I agree with Eric. The mouse felt really nice to use but the fact that you’ve got to lift your left finger off it to do a right click was very annoying. I’d hazard a guess that I’d stop using the right button after a while and be back to square 1 (where square 1 is occupied by a generic PC mouse)

I think your analogy about Powerbook keyboards to desktop keyboards is apt for the mouse as well. The Mighty Mouse isn’t quite like other mouses, but the problem is that it’s just similar enough that people who aren’t used to it don’t like the difference.
I always like Apple’s no button mouse. I like the click action you can activate with any part of your hand. The Mighty Mouse just extends in a fairly logical way, *if* you’re accustomed to their previous mouse. Since muscle memory doesn’t every go away, it just gets a little rusty, I was able to get used to the Mighty Mouse pretty fast, being that I had used their other kind before buying a Microsoft Intellimouse. (IMO the best product Microsoft makes, followed by the XBOX.)
As for the scroll nipple, it’s a little scary at first because it requires you to drag more of your finger across the mouse itself than you think you want to. Once I got used to that, I decided I liked it way better than scroll wheels. In Firefox somehow scrolling left and right in just the right way activates “back” and “forward”, which I love, but can’t seem to get working in Safari.
I don’t need instant access to my Dashboard, so I switched the scroll-push to CMD-Click (called Button 3 in their parlance), which I use to open new tabs in Safari/Firefox.
I agree that the side buttons are a little strange. I like having them bound to Exposé’s F9 “show all windows”, but I’m still mostly CMD-Tabbing between apps.

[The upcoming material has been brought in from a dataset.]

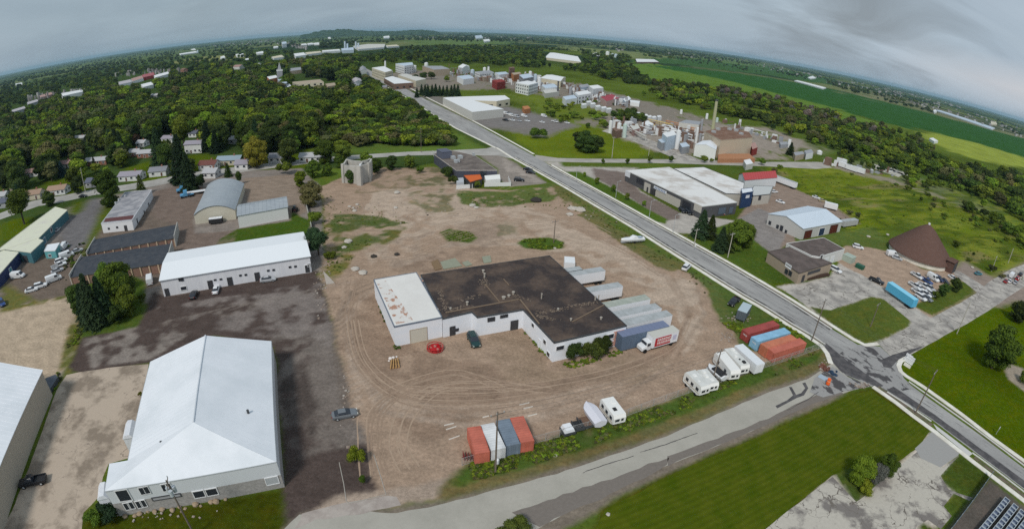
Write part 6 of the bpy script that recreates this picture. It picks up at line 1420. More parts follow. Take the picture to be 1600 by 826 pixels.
# steel bins in the storage yard
def make_bin():
    t_ = thing('steel_bin','blue grey steel bin in a row of the storage yard','bin',(0,0,0)); mb = MB(); m = mat('bin_blue',(0.13,0.17,0.25),0.6,0.15)
    s = .6
    for x,y,w_,d in ((-s,0,.05,1.2),(s,0,.05,1.2),(0,-s,1.2,.05),(0,s,1.2,.05)): mb.box(x,y,.15,1.1,w_,d)
    mb.box(0,0,.12,.18,1.2,1.2); mb.build('bin_body',m,t_); mb = MB()
    for x,y,w_,d in ((-s,0,.12,1.35),(s,0,.12,1.35),(0,-s,1.2,.12),(0,s,1.2,.12)): mb.box(x,y,1.1,1.2,w_,d)
    for x in (-s,s):
        for y in (-s,s): mb.box(x,y,0,1.1,.1,.1)
    mb.build('rim',mat('bin_rim',(0.40,0.44,0.47),0.6),t_); mb = MB(); mb.box(0,0,.2,.75,1.1,1.1); mb.build('contents',mat('bin_contents',(0.13,0.17,0.26),0.8,0.3,2.0,(0.24,0.28,0.36)),t_); return t_
b0 = make_bin(); bfirst = True
for r_,(a,b,n) in enumerate((((1568,787),(1538,824),10),((1581,797),(1556,828),8),((1592,806),(1574,830),6),((1603,815),(1590,832),4))):
    A,B = G(*a),G(*b); rot = math.atan2(B.y-A.y,B.x-A.x); d = (B-A).normalized()
    for i in range(n):
        p = A+d*1.38*i; lab = ORD[i]+' '+['blue grey steel bin from the top in the row nearest the blue fence','blue grey steel bin from the top in the second row from the blue fence','blue grey steel bin from the top in the third row from the blue fence','blue grey steel bin from the top in the row cut by the right edge'][r_]
        if bfirst: b0.location = (p.x,p.y,0); b0.rotation_euler = (0,0,rot); b0['label'] = lab; b0['group'] = 'steel bins in row %s' % 'abcd'[r_]; bfirst = False
        else: copy_tree(b0,(p.x,p.y,0),rot,lab,'steel bins in row %s' % 'abcd'[r_])
# roadworks sign and barrels at the corner
p = G(1293,600); t_ = thing('roadworks_sign','bright orange round roadworks marker at the street corner','sign',(p.x,p.y,0)); OM = mat('signal_orange',(0.85,0.13,0.02),0.5)
mb = MB(); mb.cyl((p.x,p.y,0),(p.x,p.y,.12),.55,n=14); mb.build('base',M_BLACKP,t_); mb = MB(); mb.cyl((p.x,p.y,.12),(p.x,p.y,1.5),.5,.42,n=16); mb.build('barrel',OM,t_); mb = MB(); mb.cyl((p.x,p.y,.9),(p.x,p.y,1.05),.475,.465,n=16); mb.build('band',mat('pale_band',(0.75,0.4,0.25),0.5),t_)
p = G(1286,590); mb = MB(); mb.box(p.x,p.y,.02,.12,1.6,2.2,.6); tag(mb.build('steel_plate',mat('pale_blue_plate',(0.36,0.43,0.50),0.6)),'pale blue sheet lying beside the orange marker','sheet')
for (x,y,c_,lab) in ((1286,573,(0.20,0.09,0.06),'left heap of broken brown brick at the corner'),(1291,577,(0.17,0.08,0.06),'right heap of broken brown brick at the corner'),(1300,583,(0.04,0.07,0.12),'dark blue tarp bundle near the orange marker')):
    p = G(x,y); mb = MB()
    for k in range(16): mb.box(p.x+random.gauss(0,.5),p.y+random.gauss(0,.5),0,random.uniform(.15,.6),random.uniform(.2,.6),random.uniform(.2,.5),random.random()*3)
    o = mb.build('brick_heap' if 'brick' in lab else 'tarp_bundle',mat('heap_%d' % x,c_,0.9,0.25)); tag(o,lab,'heap'); o['kind'] = 'stuff'
t_ = thing('barrier_stack','stack of white roadwork barriers on the corner of the park lawn','barrier',(*G(1420,565),0)); rot = heading(1420,563,14,9)
for k,(x,y,l,h_) in enumerate(((1420,559,2.0,1.0),(1422,562.5,2.4,1.1),(1419,566,2.6,1.1),(1417,572,2.0,.7))):
    p = G(x,y); mb = MB(); mb.box(p.x,p.y,.1,h_,l,.5,rot,tx=1,ty=.6); mb.box(p.x,p.y,0,.1,l,.75,rot); mb.build('barrier_block',M_FRAME if k < 3 else M_CONC,t_)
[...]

The grainy feel of the nippleball is definitely intentional. Back when scroll wheels first appeared, a handful of them were simply wheels with no resistance (no “bumps” or “clicking” as they were spun). Using those things is horrible, users need to actually feel the window scroll in order to guage how far they turn the wheel.
A ball can’t click or bump along like a good scroll wheel can, so the grainy resistance is kind of the next best thing. I think I could get used to it… but I prefer trackpads now!

i like the mighty mouse.
after a few weeks of using it now i can’t seem to imagine myself on a normal Pro Mouse. I do wish the side buttons were indepenent and easier to use because they feel a little to hard to press and a bit to far up to the front of the mouse.
i think this is a great buy, as a collector, because it is the first “two button” mouse introduced by Apple.